- _REQUIRED WORK_: The data below holds a line containing "by 1333 pixels." and a line containing "m.build('berry_cluster', 'berry', orn, smooth=True)"; please quote exactly those two lines and every line between them, and nothing else.

- _MATERIAL_:
------------------------------
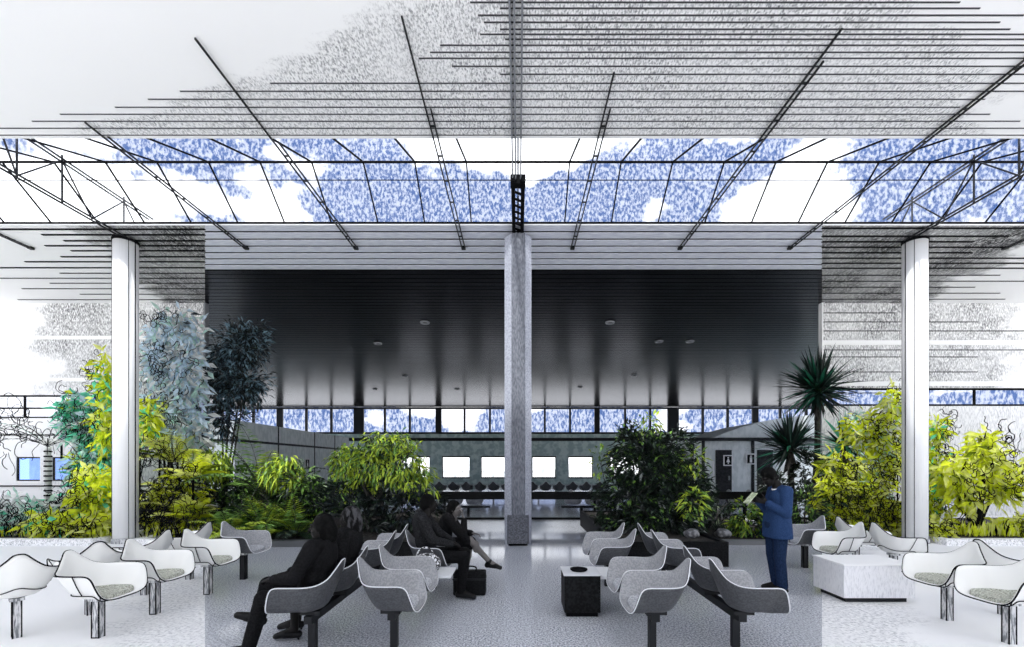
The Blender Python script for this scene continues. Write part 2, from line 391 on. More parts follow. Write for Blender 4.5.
------------------------------
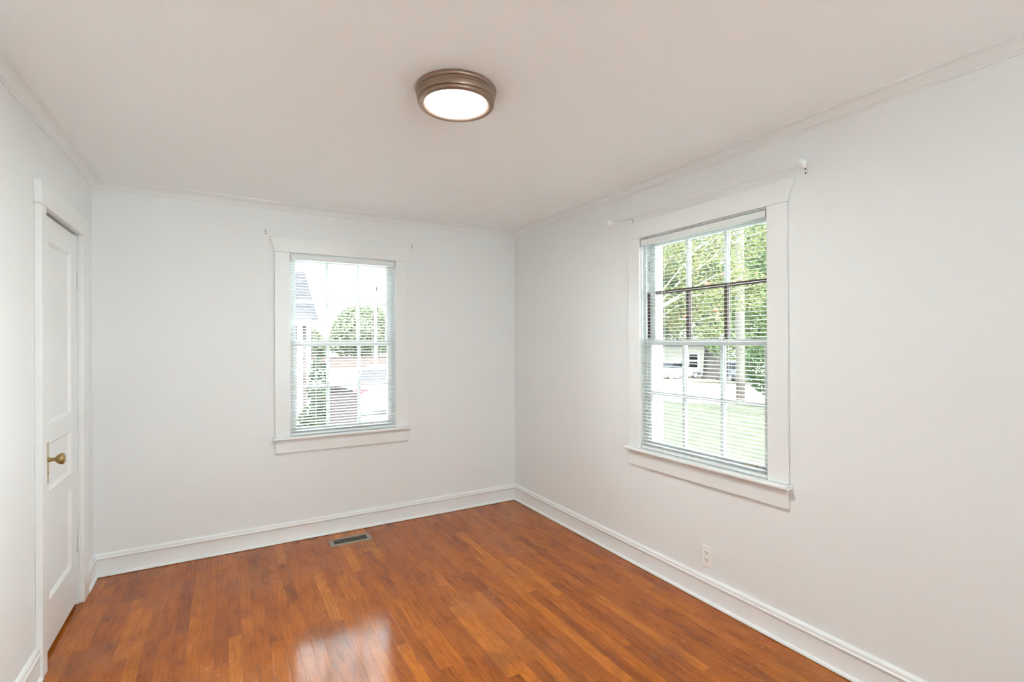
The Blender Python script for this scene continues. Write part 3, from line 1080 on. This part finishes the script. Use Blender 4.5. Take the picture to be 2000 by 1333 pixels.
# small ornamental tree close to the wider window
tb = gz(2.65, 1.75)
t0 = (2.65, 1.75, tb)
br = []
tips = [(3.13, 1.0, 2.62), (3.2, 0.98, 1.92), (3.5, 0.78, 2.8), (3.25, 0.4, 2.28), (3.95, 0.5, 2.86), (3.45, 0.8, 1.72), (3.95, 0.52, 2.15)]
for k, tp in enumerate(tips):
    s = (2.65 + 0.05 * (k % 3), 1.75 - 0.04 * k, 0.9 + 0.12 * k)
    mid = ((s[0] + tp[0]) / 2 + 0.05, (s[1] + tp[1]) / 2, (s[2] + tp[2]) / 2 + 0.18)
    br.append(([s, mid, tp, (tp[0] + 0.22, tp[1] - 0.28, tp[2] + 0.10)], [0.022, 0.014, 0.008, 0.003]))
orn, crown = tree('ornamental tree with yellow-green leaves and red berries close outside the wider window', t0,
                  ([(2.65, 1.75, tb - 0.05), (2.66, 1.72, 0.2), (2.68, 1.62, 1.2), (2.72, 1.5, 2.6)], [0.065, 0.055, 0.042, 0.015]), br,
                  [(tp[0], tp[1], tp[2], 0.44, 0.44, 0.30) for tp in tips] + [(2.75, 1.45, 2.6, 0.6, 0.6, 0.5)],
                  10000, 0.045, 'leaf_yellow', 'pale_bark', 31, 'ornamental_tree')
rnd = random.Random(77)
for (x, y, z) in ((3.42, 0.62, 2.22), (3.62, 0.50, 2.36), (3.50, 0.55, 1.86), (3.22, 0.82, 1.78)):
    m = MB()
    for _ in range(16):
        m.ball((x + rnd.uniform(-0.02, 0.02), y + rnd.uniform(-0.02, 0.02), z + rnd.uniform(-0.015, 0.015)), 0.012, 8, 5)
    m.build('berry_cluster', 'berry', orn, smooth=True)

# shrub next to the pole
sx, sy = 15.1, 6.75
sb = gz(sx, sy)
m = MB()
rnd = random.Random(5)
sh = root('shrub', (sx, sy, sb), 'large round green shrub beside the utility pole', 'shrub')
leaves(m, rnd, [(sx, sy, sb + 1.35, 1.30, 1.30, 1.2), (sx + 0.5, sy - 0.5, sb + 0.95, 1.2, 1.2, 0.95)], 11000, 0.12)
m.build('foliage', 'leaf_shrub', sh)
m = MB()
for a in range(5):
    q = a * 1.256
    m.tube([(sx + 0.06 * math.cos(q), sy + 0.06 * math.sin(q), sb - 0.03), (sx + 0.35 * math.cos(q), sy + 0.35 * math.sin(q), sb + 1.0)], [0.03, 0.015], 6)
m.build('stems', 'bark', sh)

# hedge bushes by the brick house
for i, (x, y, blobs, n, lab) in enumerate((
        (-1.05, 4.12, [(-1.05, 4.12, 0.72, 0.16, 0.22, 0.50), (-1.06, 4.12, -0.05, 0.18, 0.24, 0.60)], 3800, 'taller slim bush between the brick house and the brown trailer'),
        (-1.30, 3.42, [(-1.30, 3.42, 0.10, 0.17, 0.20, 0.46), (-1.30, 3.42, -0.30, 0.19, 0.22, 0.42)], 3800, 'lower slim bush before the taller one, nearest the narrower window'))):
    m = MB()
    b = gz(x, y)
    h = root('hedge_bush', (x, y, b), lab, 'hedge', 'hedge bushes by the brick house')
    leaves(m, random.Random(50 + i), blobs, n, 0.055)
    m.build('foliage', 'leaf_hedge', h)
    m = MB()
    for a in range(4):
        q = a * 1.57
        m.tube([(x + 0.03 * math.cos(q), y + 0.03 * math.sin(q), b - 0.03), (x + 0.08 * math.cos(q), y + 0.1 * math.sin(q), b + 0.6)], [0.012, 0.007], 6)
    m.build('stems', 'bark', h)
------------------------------
- _EXERCISE OUTPUT_:
The Blender Python script for this scene continues. Write part 3, from line 1080 on. This part finishes the script. Use Blender 4.5. Take the picture to be 2000 by 1333 pixels.
# small ornamental tree close to the wider window
tb = gz(2.65, 1.75)
t0 = (2.65, 1.75, tb)
br = []
tips = [(3.13, 1.0, 2.62), (3.2, 0.98, 1.92), (3.5, 0.78, 2.8), (3.25, 0.4, 2.28), (3.95, 0.5, 2.86), (3.45, 0.8, 1.72), (3.95, 0.52, 2.15)]
for k, tp in enumerate(tips):
    s = (2.65 + 0.05 * (k % 3), 1.75 - 0.04 * k, 0.9 + 0.12 * k)
    mid = ((s[0] + tp[0]) / 2 + 0.05, (s[1] + tp[1]) / 2, (s[2] + tp[2]) / 2 + 0.18)
    br.append(([s, mid, tp, (tp[0] + 0.22, tp[1] - 0.28, tp[2] + 0.10)], [0.022, 0.014, 0.008, 0.003]))
orn, crown = tree('ornamental tree with yellow-green leaves and red berries close outside the wider window', t0,
                  ([(2.65, 1.75, tb - 0.05), (2.66, 1.72, 0.2), (2.68, 1.62, 1.2), (2.72, 1.5, 2.6)], [0.065, 0.055, 0.042, 0.015]), br,
                  [(tp[0], tp[1], tp[2], 0.44, 0.44, 0.30) for tp in tips] + [(2.75, 1.45, 2.6, 0.6, 0.6, 0.5)],
                  10000, 0.045, 'leaf_yellow', 'pale_bark', 31, 'ornamental_tree')
rnd = random.Random(77)
for (x, y, z) in ((3.42, 0.62, 2.22), (3.62, 0.50, 2.36), (3.50, 0.55, 1.86), (3.22, 0.82, 1.78)):
    m = MB()
    for _ in range(16):
        m.ball((x + rnd.uniform(-0.02, 0.02), y + rnd.uniform(-0.02, 0.02), z + rnd.uniform(-0.015, 0.015)), 0.012, 8, 5)
    m.build('berry_cluster', 'berry', orn, smooth=True)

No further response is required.